Colorado Supreme Court Dismisses Challenge To Douglas County School Choice Program
Arlington, Va.— Yesterday afternoon (January 25, 2018), the Colorado Supreme Court dismissed a case challenging Douglas County, Colorado’s Choice Scholarship Program and vacated earlier decisions in the case, meaning that the legal landscape for educational choice in Colorado is right back where it was when litigation began in this case in 2011.
According to Michael Bindas, a senior attorney with the Institute for Justice, “The court’s action leaves the constitutional questions concerning educational choice in Colorado open for resolution in a future case.”
The Choice Scholarship Program was a local educational choice program adopted by the Douglas County Board of Education in March 2011 to “provide greater educational choice for students and parents to meet individualized student needs.” The program provided 500 scholarships that parents could use to send their child to any private school that participated in the program and that had accepted the child.
In June 2011, however, the American Civil Liberties Union, Americans United for Separation of Church and State, and several Colorado organizations and taxpayers sued the Douglas County Board of Education to stop the Choice Scholarship Program. The Institute for Justice intervened in the case to defend the program on behalf of three families with children who had received scholarships under it.
In August 2011, the Denver District Court held that the program violated the state constitution and enjoined its implementation. The Colorado Court of Appeals then reversed that decision and upheld the program in February 2013.
In June 2015, however, the Colorado Supreme Court reversed again, invalidating the program once more. According to a three-justice plurality of the court, the program violated Article IX, Section 7 of the Colorado Constitution—a “Blaine Amendment”—which prohibits government from making appropriations “to help support or sustain any school . . . controlled by any church or sectarian denomination.” The opinion ignored the fact that the Choice Scholarship Program was designed to aid Douglas County families, not schools, and that not a penny flowed to any school, religious or nonreligious, but for the private and independent choice of parents.
The Institute for Justice petitioned the U.S. Supreme Court to review the Colorado Supreme Court’s judgment, and on June 27, 2017, the nation’s highest court granted the petition. It then issued an order vacating the Colorado Supreme Court’s judgment and sent the case back to that court for further consideration in light of Trinity Lutheran Church of Columbia, Inc. v. Comer, which the U.S. Supreme Court had decided the previous day. Such an order—called a “grant, vacate and remand” order—is warranted when the U.S. Supreme Court believes there is “a reasonable probability” that the lower court would resolve the case differently “if given the opportunity for further consideration” in light of an intervening Supreme Court decision in another case.

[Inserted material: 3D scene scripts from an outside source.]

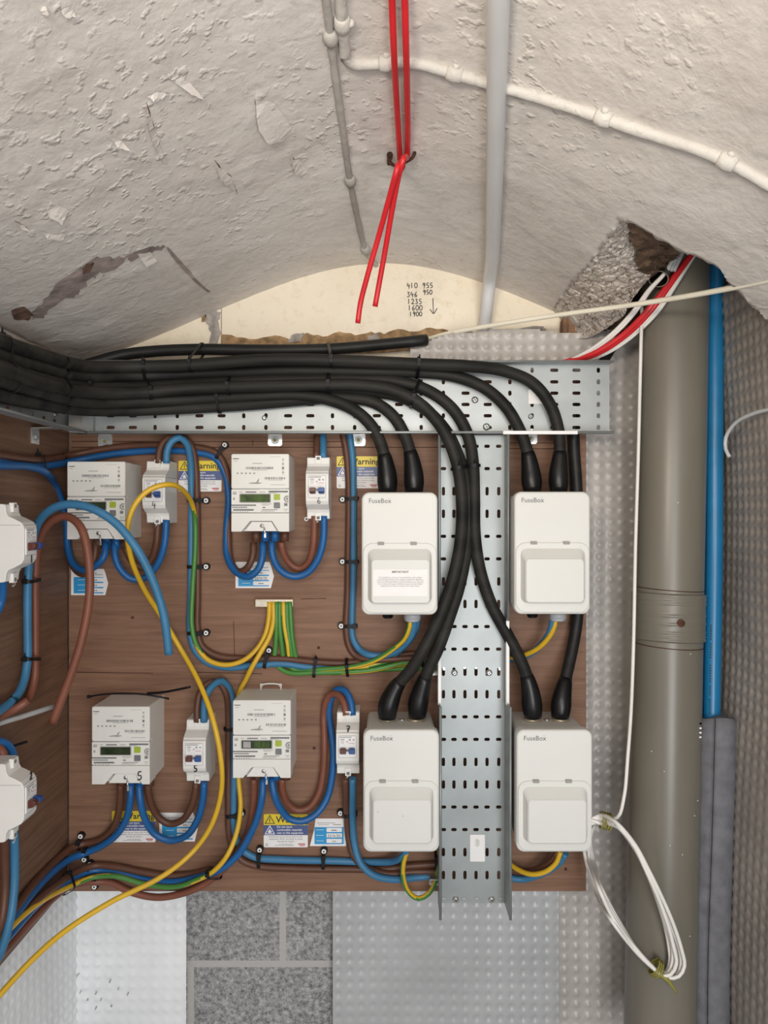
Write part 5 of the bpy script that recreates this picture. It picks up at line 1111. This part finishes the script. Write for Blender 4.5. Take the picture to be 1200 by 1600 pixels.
E['g5'] = earth([(453, 940, 1.188), (455, 975, 1.187), (458, 1005, 1.190), (468, 1037, 1.197), (500, 1050, 1.197), (600, 1046, 1.196), (700, 1042, 1.195)], 'green earth wire rightmost under the bar', PI, .2)
E['b2'] = earth([(700, 1034, 1.196), (790, 1030), (818, 1024, 1.183), (842, 1012, 1.166), (860, 992, 1.150), (867, 975, 1.142), (868, 962, 1.139)], 'yellow earth wire bending up into the gland of the upper right fuse box', .1, .05)
E['b3'] = earth([(688, 1300, 1.194), (686, 1340, 1.19), (682, 1372, 1.185), (670, 1396, 1.178), (654, 1404, 1.172), (638, 1393, 1.166), (630, 1370, 1.158), (631, 1345, 1.150), (638, 1325, 1.144)], 'earth wire looping below the lower left fuse box', PI, 1.6)
E['b4'] = earth([(792, 1346, 1.19), (808, 1358, 1.178), (830, 1366, 1.165), (852, 1362, 1.155), (869, 1348, 1.147), (876, 1330, 1.143)], 'yellow earth wire looping below the lower right fuse box', .3, .2)

# earth bar
q = P(430, 941, 1.2); t = thing('earth_bar', 'small silver earth terminal bar with yellow and green wires hanging from it', 'terminal block', q)
b = MB(); b.box((0, -.0065, 0), (.0585, .013, .0118)); b.build('bar', 'brass', t, bevel=.0006)
for i in range(9):
    for z_ in (.0028, -.0026):
        if i in (0, 8) and z_ < 0: continue
        x_ = -.0245+.0061*i+(.0014 if z_ < 0 else 0); zz_ = .0 if i in (0, 8) else z_
        b = MB(); b.cyl((x_, -.013, zz_), (x_, -.0142, zz_), .0026 if i in (0, 8) else .0017, 10); o = b.build('screw', 'bright_steel', t)
        c = MB(); c.box((x_, -.0143, zz_), (.0028, .0002, .0006), 0, Matrix.Rotation(.6*i, 3, 'Y')); c.build('screw_slot', 'ink', o)

# ------------------------------------------------------------------ screwed clips round the pairs of cables
CG = 'black screwed cable clips on the board'
def clip(px, py, ang, span, label, side=1, hgt=.0135, Y=1.2, screw=True, wall=False, grp=CG):
    """strap across the cables: ang = direction of the strap in the picture (degrees, 0 = horizontal)"""
    if wall: t = thing('cable_clip', label, 'cable clip', (XS, Y, P(px, py, Y).z), grp, PI/2)
    else:
        c = P(px, py, Y-hgt); t = thing('cable_clip', label, 'cable clip', (c.x, Y, c.z), grp)
    a = math.radians(ang); u = Vector((math.cos(a), 0, math.sin(a))); v = Vector((-u.z, 0, u.x)); s = span/2
    b = MB(); prof = [(-s-.001, .0005), (-s-.001, hgt*.55), (-s+.002, hgt*.92), (-s*.4, hgt), (s*.4, hgt), (s-.002, hgt*.92), (s+.001, hgt*.55), (s+.001, .0005)]
    n = len(prof); th = .0011; w_ = .0026
    for dv_, dt in ((-w_, 0), (w_, 0), (w_, th), (-w_, th)):
        for x_, h_ in prof: sc = 1+(dt/max(s, .004)); b.v.append(tuple(u*x_*sc+v*dv_+Vector((0, -h_-dt, 0))))
    for i in range(n-1):
        for k in range(4): k2 = (k+1) % 4; b.f.append((k*n+i, k*n+i+1, k2*n+i+1, k2*n+i)); b.m.append(0); b.sm.append(False)
    b.box(u*s*.75+Vector((0, -hgt-.002, 0)), (.0065, .004, .0065), 0, Matrix.Rotation(-a, 3, 'Y')); b.build('strap', 'tie_black', t)
    if screw:
        p = u*(side*(s+.0052)); b = MB(); b.cyl(p, p+Vector((0, -.0065, 0)), .0056, 14); b.box(p*.9+Vector((0, -.003, 0)), (.009, .005, .006), 0, Matrix.Rotation(-a, 3, 'Y')); b.build('base', 'tie_black', t)
        b = MB(); b.cyl(p+Vector((0, -.0065, 0)), p+Vector((0, -.0082, 0)), .0036, 12); sc_ = b.build('screw', 'paper_white', t)
        b = MB(); b.cyl(p+Vector((0, -.0083, 0)), p+Vector((0, -.0085, 0)), .0014, 8); b.build('screw_recess', 'ink', sc_)
    return t
clip(304, 782, 0, .022, 'black cable clip on the vertical cables right of the upper left isolator, topmost of three')
clip(304, 886, 0, .022, 'black cable clip on the vertical cables right of the upper left isolator, middle of three')
clip(304, 990, 0, .022, 'black cable clip on the vertical cables right of the upper left isolator, lowest of three')
clip(342, 708, 60, .020, 'black cable clip at the upper left corner of the upper middle meter')
clip(549, 779, 5, .018, 'black cable clip left of the fuse box with the notice, topmost of three', -1)
clip(549, 878, 0, .018, 'black cable clip left of the fuse box with the notice, middle of three', -1)
clip(547, 979, 0, .018, 'black cable clip left of the fuse box with the notice, lowest of three', -1)
clip(415, 1033, 75, .021, 'black cable clip on the horizontal cables left of the earth wires')
clip(362, 1276, 8, .018, 'black cable clip below the lower middle meter, left of the Warning sticker')
clip(404, 1347, 88, .021, 'black cable clip on the bottom cables, below the Warning sticker')
clip(505, 1349, 88, .021, 'black cable clip on the bottom cables, below the test sticker with the date')
clip(546, 1276, 0, .019, 'black cable clip on the pair below the isolator marked 7', -1, hgt=.02)
clip(121, 1322, 80, .014, 'black cable clip on the brown cable in the corner below the meter marked 5')
clip(131, 1334, 80, .014, 'black cable clip on the blue cable just below the one on the brown cable', -1)
clip(135, 1367, 80, .016, 'black cable clip on the blue cables in the corner above the white membrane')
clip(147, 1377, 80, .014, 'black cable clip lowest in the corner, at the bottom edge of the board', -1)
clip(682, 1350, 90, .024, 'black tie on the cables beside the lower part of the vertical tray', screw=False)
G2 = 'black cable ties on the meter tails'
tie([W['i4b'], W['i4n'], E['g1'], E['g2']], 492, 'black cable tie round the horizontal cables below the earth bar, left one', r=.0056, grp=G2)
tie([W['i4b'], W['i4n'], E['g1'], E['g2']], 540, 'black cable tie round the horizontal cables below the earth bar, right one', r=.0056, grp=G2)
tie([W['i5n'], W['i5b']], 3137, 'black cable tie on the pair of cables left of the lower middle meter', r=.006, grp=G2)
tie([W['m7sb'], W['m7sn'], E['y2']], 334, 'black cable tie round the bundle under the isolator marked 5', r=.006, grp=G2)
tie([W['topbrown'], W['topblue']], 62, 'black cable tie on the pair of cables in the upper left corner', r=.006, grp=G2)
tie([[p for p in W['looseb'] if proj(p)[0] < 75], [p for p in W['loosen'] if proj(p)[0] < 75]], 2907, 'black cable tie just below the isolator marked 1', r=.006, grp=G2)
tie([[p for p in W['looseb'] if proj(p)[0] < 75], [p for p in W['loosen'] if proj(p)[0] < 75]], 3031, 'black cable tie on the left wall cables above the grey strip', r=.006, grp=G2)
tie([W['m7sb'], W['m7sn'], W['m7x'], E['y2']], 104, 'black cable tie round the bundle in the lower left corner above the white membrane', r=.006, grp=G2)
tie([E['g1'], E['g3'], E['g4']], 660, 'black cable tie on the earth wires beside the vertical tray', r=.0045, grp=G2)
t = thing('wall_screw', 'single pale screw in the board below the isolator of the upper middle meter', 'screw', P(479, 811, 1.2))
b = MB(); b.cyl((0, 0, 0), (0, -.003, 0), .0034, 14); b.build('head', 'paper_white', t); b = MB(); b.cyl((0, -.0031, 0), (0, -.0033, 0), .0014, 8); b.build('recess', 'ink', t)

# loose tie lying on the meter marked 5
b = MB(); b.tube(cr([P(137, 1089, 1.13), P(160, 1085, 1.128), P(190, 1083.5, 1.127), P(225, 1085, 1.128), P(250, 1089, 1.13), P(264, 1092, 1.135)], .006), .0014, 6); b.box(P(139, 1088.5, 1.129), (.005, .004, .004))
tag(b.build('cable_tie', 'tie_black'), 'loose black cable tie lying across the top of the meter marked 5', 'cable tie')
b = MB(); b.tube(cr([P(230, 1083.5, 1.17), P(256, 1081.5, 1.165), P(280, 1077, 1.16), P(297, 1073.5, 1.155)], .006), [.0016]*3+[.0021]*40 if False else .0019, 6)
tag(b.build('cable_tie', 'tie_black'), 'black cable tie end sticking out right from the top of meter 5', 'cable tie')

# ------------------------------------------------------------------ red cables from the vault
def rv(x, y, off=.006): return V(x, y, off)
hk = V(622, 243, .006)
def red(pts, label, r=.0034): return cable('red_cable', pts, r, 'red_pvc', label, 'cable', 'red cables hanging from the vault')[1]
A = red([V(609, -90, .01), V(612, -20, .01), V(615, 60, .02), V(619, 140, .015), V(623, 210, .011), V(625, 246, .010), P(621, 262, .872), P(608, 310, .90), P(590, 375, .94), P(573, 435, .965), P(563, 475, .98), P(559, 505, .985)], 'left red cable from the vault, the longer of the two hanging ends')
A2 = red([V(630, -90, .01), V(632, -20, .01), V(634, 60, .02), V(636, 140, .015), V(637, 205, .009), V(636, 238, .007), P(630, 250, .868), P(624, 270, .88), P(614, 320, .91), P(602, 390, .95), P(593, 440, .97), P(586, 479, .98)], 'right red cable from the vault, the shorter of the two hanging ends')
t = thing('ceiling_hook', 'rusty hook and screw in the vault holding the red cables', 'hook', V(622, 243)); l0 = t.location
b = MB(); b.tube(cr([V(607, 242, .001)-l0, V(609, 246, .010)-l0, V(620, 247, .017)-l0, V(634, 243, .014)-l0, V(645, 239, .009)-l0, V(648, 238, .0)-l0], .003), .0022, 8); b.build('bar', 'rust', t)
b = MB(); b.tube([V(609, 240, .002)-l0, V(609, 240, .011)-l0], [.004, .0032], 10); b.tube([V(608, 250, .001)-l0, V(608, 250, .008)-l0], [.003, .0028], 10); b.build('screw', 'rust', t)
b = MB(); b.tube(cr([V(618, 250, .016)-l0, V(626, 254, .017)-l0, V(631, 246, .017)-l0, V(624, 240, .016)-l0], .003), .002, 6); b.build('tie_wire', 'red_pvc', t)

# ------------------------------------------------------------------ red and white cables from the hole
for i, (m_, r_, off, lab) in enumerate((('red_pvc', .0042, 0, 'red cable curving out of the broken hole onto the end of the tray, upper one'), ('red_pvc', .0042, 6, 'red cable curving out of the broken hole onto the end of the tray, lower one'),
    ('white_pvc', .0030, -9, 'white cable left of the red ones coming out of the broken hole'), ('white_pvc', .0028, -14, 'thin white cable leftmost of those coming out of the conduit stub'),
    ('white_pvc', .0030, 13, 'white cable right of the red ones coming out of the broken hole'), ('white_pvc', .0030, 19, 'outermost white cable on the right of the bundle from the broken hole'))):
    Y0 = 1.10 if m_ == 'red_pvc' else 1.105
    o = off
    if off < 0: pts = [P(1060, 385, 1.09), P(1040, 425, 1.088), P(1020+o*.4, 452, 1.10), P(1000+o*.8, 487, 1.118), P(968+o*.9, 522, 1.14), P(925+o*.6, 550, 1.165), P(885, 566+o*.1, 1.185), P(850, 574, 1.19)]
    else: pts = [P(1100+o*.2, 372, 1.10), P(1077+o*.3, 402, 1.098), P(1046+o*.6, 442, 1.098), P(1012+o*.9, 485, 1.108), P(975+o*.9, 522, 1.135), P(930+o, 551, 1.16), P(885+o, 565+o*.05, 1.185), P(845+o, 575, 1.19)]
    cable('data_cable', pts, r_, m_, lab, 'cable', 'red and white cables from the broken hole')
for i in range(3):
    cable('data_cable', [P(1076-i*6, 372, 1.09), P(1064-i*6, 400, 1.088), P(1053-i*5, 424, 1.09)], .0026, 'grey_pvc', ('grey cable end emerging beside the conduit stub, nearest the red cables', 'grey cable end emerging beside the conduit stub, middle of three', 'grey cable end emerging beside the conduit stub, nearest the stub')[i], 'cable', 'grey cable ends in the hole')
cable('cream_cable', [P(1290, 415, .80), P(1200, 438, .88), P(1100, 458, .97), P(990, 476, 1.06), P(860, 494, 1.14), P(760, 510, 1.19), P(700, 521, 1.22), P(664, 531, 1.244)], .0036, 'cream_pvc', 'taut cream cable stretched from the right edge across the soil pipe to the back wall', 'cable')
# white cable down to the hanging coil
C0 = [P(1003, 478, 1.13), P(1002, 520, 1.12), P(1000, 600, 1.115), P(997, 720, 1.11), P(993, 850, 1.105), P(990, 1000, 1.095), P(986, 1110, 1.09), P(981, 1180, 1.085), P(975, 1245, 1.08), P(965, 1277, 1.078)]
pts = C0[:]
cx, cy, ax, ay = 993, 1401, 0, 0
path = [(940, 1280), (965, 1290), (992, 1322), (1012, 1362), (1030, 1405), (1045, 1445), (1055, 1480), (1058, 1505), (1050, 1522), (1036, 1524), (1020, 1512), (992, 1482), (960, 1438), (935, 1390), (920, 1340), (917, 1305), (923, 1285)]
rx = random.Random(4); ccx = sum(p[0] for p in path)/len(path); ccy = sum(p[1] for p in path)/len(path)
for turn in range(6):
    g = (turn-2.5)*.042
    for i, (x, y) in enumerate(path):
        s = 1+g*(.6+1.0*math.sin(PI*(i/len(path)))**2)
        X = ccx+(x-ccx)*s+rx.uniform(-1, 1); Yp = ccy+(y-ccy)*(1+g*.35)+rx.uniform(-1.5, 1.5)
        dep = 1.055-.006*math.sin(2*PI*i/len(path))-.0035*((turn*2) % 6)
        if X < 935 and 1290 < Yp < 1440: dep = 1.10-.0035*((turn*2) % 6)+(.06 if X < 930 else .03)
        if i in (0, 16): dep = max(dep, 1.085)
        pts.append(P(X, Yp, dep))
pts.append(P(945, 1290, 1.08)); pts.append(P(938, 1292, 1.09))
co, cps = cable('cable_coil', pts, .0026, 'white_pvc', 'hanging coil of thin white cable beside the lower right fuse box', 'cable', seg=8)
def wrap(px, py, Y, d, n, label, L=.016, R=.011, tail_=None):
    b = MB(); c = P(px, py, Y); d = Vector(d).normalized(); e1 = d.orthogonal().normalized(); e2 = d.cross(e1); ps = []
    for k in range(n*12+1):
        a = 2*PI*k/12; ps.append(c+d*(L*(k/(n*12)-.5))+e1*math.cos(a)*R+e2*math.sin(a)*R)
    b.tube(ps, .0014, 6)
    if tail_:
        q = [P(*z) for z in tail_]; b.tube(cr(q, .004), [.0050*(1-.8*i/(len(cr(q, .004))-1)) for i in range(len(cr(q, .004)))], 6)
    tag(b.build('wire_tie', 'gold_tie'), label, 'wire tie', 'olive wire ties on the coil')
wrap(947, 1283, 1.078, (1, 0, -.25), 4, 'olive twisted wire tie round the top of the white coil')
wrap(1025, 1512, 1.052, (1, 0, -.8), 3, 'olive wire tie with a pointed yellow tail at the bottom of the white coil', .010, .0115, [(1030, 1520, 1.045), (1044, 1532, 1.04), (1051, 1542, 1.04), (1058, 1552, 1.04)])
# thin grey cable on the right wall
cable('grey_cable', [P(1260, 632, .93), P(1200, 640, .99), P(1172, 648, 1.02), P(1148, 662, 1.05), P(1134, 684, 1.07), P(1134, 702, 1.07), P(1140, 714, 1.065)], .0026, 'grey_pvc', 'thin grey cable curling against the right wall membrane', 'cable')
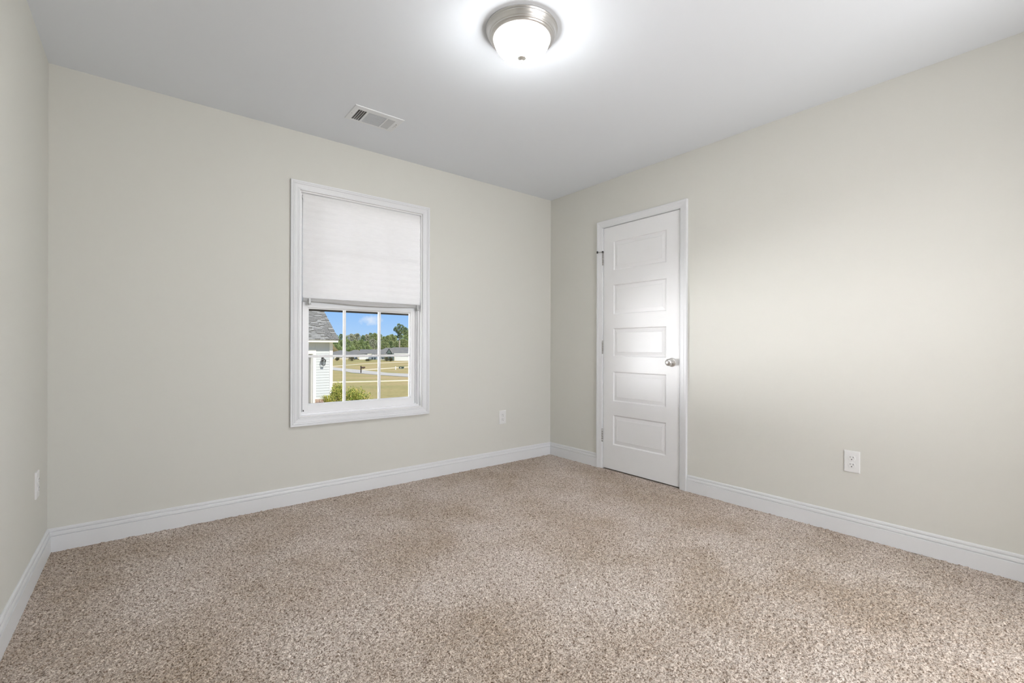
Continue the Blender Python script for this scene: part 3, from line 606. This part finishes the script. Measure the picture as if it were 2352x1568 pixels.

Before the Colorado Supreme Court could revisit the constitutional issues, however, political control of the Douglas County Board of Education flipped to an anti-educational choice majority, and on December 4, 2017, the newly comprised board repealed the Choice Scholarship Program. The board, along with the plaintiffs who had been challenging the program, immediately asked the Colorado Supreme Court to dismiss the case as moot and vacate the decisions of the lower courts in the case. Yesterday afternoon, the Colorado Supreme Court granted their request.
“Rather than allow the Colorado Supreme Court to rule and provide clarity on these important constitutional issues, the new anti-choice Douglas County Board of Education did everything it could to ensure that no decision would be rendered,” explained Bindas. “The board recognized that the court would likely rule in favor of the schoolchildren this time around and hold that educational choice is perfectly permissible, just as so many other state supreme courts have done.”
As a result of yesterday’s order, the legal landscape for educational choice in Colorado is back to where it was seven years ago, before the Choice Scholarship Program was adopted. According to Bindas, “The Institute for Justice stands ready to defend the next educational choice program that is adopted in the Centennial State. In the end, educational choice—and the children it serves—will win.”